À l'heure actuelle, des gicleurs doivent être installés dès qu'un CHSLD entreprend des «travaux majeurs» ou qu'un bâtiment est converti en CHSLD. De fait, de tels équipements ont été posés lors de la rénovation de bâtiments au cours des dernières années. Mais Réjean Hébert veut accélérer la cadence, ce qui nécessitera des investissements importants.

Un peu plus de la moitié des résidences privées pour aînés (1052 sur 1953) n'ont pas de gicleurs, et 204 n'en ont que «partiellement», selon une compilation faite par La Presse la semaine dernière. Réjean Hébert a confirmé que ces données sont valides. Il a précisé que 70% des personnes âgées habitant une résidence privée vivent dans des établissements munis de gicleurs.

Plan de match du gouvernement

Réjean Hébert veut une réglementation «plus sévère» sur les gicleurs et a donné un aperçu du plan de match du gouvernement, en marge d'une réunion du conseil des ministres mercredi. «Une piste extrêmement intéressante» à ses yeux serait, dans un premier temps, d'obliger toute nouvelle construction à installer des gicleurs. «Et de commencer par les résidences pour les personnes semi-autonomes», a-t-il ajouté. «La première étape» devrait viser les établissements qui accueillent «les clientèles plus vulnérables», a-t-il insisté.

Selon les estimations du ministère de la Santé, imposer l'installation de gicleurs à l'ensemble des résidences privées pour aînés, qu'ils soient autonomes ou semi-autonomes, représente une facture de 80 millions. «Il faut s'assurer que quand on impose la norme, la facture n'est pas refilée aux locataires. Sinon, on va priver les personnes âgées de pouvoir avoir accès à un loyer à un prix raisonnable», a dit Réjean Hébert.

Il évoque la possibilité de mettre sur pied un programme d'aide financière. Mais il veut également faire preuve d'«équité» envers les résidences qui se sont déjà équipées de gicleurs. Pourrait-il y avoir une forme de compensation? «Il faut regarder ça», a-t-il répondu. La réflexion n'est plus de savoir «si» l'on imposera la pose de gicleurs, mais bien «comment». «Ce n'est pas une mince affaire», a dit le ministre.

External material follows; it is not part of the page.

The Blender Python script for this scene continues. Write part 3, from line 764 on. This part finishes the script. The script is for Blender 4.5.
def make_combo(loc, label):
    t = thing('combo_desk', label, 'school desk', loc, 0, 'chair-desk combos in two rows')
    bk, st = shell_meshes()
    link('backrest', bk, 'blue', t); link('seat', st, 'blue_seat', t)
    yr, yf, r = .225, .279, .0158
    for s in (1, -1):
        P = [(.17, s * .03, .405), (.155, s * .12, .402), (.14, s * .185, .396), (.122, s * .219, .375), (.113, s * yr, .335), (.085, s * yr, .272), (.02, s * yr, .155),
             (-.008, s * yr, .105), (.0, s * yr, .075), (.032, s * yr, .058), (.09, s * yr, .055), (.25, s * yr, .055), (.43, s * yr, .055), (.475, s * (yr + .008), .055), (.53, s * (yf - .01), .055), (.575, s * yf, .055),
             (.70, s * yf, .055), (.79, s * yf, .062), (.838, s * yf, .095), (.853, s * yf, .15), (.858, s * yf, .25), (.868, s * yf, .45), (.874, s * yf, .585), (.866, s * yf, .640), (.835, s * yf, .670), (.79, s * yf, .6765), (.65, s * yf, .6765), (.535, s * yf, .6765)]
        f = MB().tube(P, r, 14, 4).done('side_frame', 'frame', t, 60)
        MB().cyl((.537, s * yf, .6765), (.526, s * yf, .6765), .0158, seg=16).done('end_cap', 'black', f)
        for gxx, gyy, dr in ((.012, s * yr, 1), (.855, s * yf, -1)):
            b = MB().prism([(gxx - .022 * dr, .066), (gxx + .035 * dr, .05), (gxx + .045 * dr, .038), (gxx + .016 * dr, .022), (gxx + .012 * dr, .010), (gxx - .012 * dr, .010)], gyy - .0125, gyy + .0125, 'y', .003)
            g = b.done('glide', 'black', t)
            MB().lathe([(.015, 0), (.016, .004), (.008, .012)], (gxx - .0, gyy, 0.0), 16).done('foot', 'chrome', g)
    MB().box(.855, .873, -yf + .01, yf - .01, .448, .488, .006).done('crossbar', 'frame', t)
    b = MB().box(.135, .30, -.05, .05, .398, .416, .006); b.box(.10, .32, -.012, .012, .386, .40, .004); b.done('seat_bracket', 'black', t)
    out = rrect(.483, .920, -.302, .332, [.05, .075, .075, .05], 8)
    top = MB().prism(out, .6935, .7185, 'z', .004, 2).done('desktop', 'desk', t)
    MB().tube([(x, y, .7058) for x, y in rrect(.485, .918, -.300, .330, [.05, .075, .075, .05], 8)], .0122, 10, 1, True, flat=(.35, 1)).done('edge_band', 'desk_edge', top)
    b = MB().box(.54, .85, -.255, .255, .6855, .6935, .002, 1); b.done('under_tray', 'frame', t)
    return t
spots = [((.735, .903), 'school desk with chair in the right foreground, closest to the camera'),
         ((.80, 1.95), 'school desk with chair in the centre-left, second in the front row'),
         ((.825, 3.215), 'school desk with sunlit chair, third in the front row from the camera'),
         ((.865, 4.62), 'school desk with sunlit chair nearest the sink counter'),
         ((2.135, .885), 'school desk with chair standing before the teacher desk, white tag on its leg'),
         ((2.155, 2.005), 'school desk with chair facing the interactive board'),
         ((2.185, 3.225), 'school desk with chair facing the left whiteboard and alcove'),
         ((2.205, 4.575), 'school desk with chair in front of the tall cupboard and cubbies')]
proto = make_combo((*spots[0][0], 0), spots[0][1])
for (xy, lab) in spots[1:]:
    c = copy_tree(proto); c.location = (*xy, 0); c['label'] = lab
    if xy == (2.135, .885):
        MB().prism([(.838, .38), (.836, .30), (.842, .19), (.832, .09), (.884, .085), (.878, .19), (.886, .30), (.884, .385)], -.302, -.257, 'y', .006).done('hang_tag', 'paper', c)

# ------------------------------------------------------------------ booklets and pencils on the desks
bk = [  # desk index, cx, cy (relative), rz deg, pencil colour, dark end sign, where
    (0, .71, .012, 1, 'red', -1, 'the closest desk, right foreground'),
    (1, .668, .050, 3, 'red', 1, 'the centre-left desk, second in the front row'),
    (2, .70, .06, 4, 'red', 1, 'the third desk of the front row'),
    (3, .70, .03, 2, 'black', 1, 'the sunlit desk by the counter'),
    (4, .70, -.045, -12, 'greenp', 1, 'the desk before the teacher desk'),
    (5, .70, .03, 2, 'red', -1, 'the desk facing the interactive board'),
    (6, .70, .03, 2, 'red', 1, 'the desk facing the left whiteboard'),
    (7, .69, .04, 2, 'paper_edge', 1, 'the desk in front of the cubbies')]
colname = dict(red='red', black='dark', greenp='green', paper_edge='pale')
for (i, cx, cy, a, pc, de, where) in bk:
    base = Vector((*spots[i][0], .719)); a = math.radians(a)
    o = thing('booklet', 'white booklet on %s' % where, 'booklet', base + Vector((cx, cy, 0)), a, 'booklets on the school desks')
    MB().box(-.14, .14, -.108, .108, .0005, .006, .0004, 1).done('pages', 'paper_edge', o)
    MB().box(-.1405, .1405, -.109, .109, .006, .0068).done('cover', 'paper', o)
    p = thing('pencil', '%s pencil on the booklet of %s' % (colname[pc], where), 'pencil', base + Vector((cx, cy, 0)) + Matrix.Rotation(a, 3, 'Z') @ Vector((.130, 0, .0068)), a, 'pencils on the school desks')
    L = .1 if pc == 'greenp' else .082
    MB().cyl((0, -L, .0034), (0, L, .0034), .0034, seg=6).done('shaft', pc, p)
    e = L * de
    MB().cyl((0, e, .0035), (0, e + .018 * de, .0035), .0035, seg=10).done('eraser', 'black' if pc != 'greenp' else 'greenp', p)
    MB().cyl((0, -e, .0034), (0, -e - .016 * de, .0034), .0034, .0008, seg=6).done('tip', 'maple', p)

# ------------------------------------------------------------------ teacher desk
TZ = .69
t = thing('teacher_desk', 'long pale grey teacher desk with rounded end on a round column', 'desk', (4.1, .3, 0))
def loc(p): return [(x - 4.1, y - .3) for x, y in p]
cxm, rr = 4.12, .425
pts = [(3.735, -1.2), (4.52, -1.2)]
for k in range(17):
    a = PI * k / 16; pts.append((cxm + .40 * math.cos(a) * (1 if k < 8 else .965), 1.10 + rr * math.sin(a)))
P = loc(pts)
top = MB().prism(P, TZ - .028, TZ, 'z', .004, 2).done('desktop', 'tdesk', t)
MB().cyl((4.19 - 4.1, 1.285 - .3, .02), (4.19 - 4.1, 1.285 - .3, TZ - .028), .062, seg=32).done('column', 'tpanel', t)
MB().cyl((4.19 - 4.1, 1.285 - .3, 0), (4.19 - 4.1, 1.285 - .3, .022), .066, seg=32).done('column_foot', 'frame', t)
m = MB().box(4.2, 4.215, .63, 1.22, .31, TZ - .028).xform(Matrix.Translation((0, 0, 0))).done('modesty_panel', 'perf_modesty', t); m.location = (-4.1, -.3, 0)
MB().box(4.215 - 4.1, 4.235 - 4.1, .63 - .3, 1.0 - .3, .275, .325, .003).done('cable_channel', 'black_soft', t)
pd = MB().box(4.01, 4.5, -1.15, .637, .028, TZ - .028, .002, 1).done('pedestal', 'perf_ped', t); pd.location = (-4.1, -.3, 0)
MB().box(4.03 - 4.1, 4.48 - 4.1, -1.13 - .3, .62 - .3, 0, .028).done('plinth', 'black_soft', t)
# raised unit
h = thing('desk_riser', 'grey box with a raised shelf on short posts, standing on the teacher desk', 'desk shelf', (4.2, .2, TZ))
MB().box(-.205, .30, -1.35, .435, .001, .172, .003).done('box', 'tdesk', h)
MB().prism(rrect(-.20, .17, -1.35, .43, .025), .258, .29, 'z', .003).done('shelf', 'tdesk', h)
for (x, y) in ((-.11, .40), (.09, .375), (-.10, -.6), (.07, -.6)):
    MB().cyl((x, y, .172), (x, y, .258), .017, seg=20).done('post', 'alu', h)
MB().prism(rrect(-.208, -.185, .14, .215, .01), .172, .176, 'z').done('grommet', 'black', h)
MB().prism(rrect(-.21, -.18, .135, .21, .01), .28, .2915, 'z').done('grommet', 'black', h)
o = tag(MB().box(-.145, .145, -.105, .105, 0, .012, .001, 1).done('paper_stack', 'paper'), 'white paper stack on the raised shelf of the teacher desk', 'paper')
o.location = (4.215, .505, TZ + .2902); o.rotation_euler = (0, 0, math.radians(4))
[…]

«Comité gicleurs»: deux réunions en un an

On se préoccupait de la réglementation sur les gicleurs avant la tragédie de L'Isle-Verte, puisqu'un comité avait été chargé d'étudier la question dès février 2013, a dit le gouvernement Marois la semaine dernière. Or ce comité ne s'est réuni que deux fois, en février et en avril 2013, a confirmé à La Presse une source sûre. Il y a eu peu de contacts les mois suivants. Et c'est en décembre qu'avait été fixée la date de la prochaine réunion. Initialement prévue le 20 février, cette réunion a été devancée au 6 février en raison de l'urgence créée par l'incendie de la Résidence du Havre. Le gouvernement Marois avait créé ce comité après que l'idée de revoir la réglementation en cette matière n'eut pas été retenue lors de la rédaction des nouvelles normes de sécurité dans les résidences, des normes proposées en 2012 et adoptées en février 2013. Il se proposait d'approfondir la question.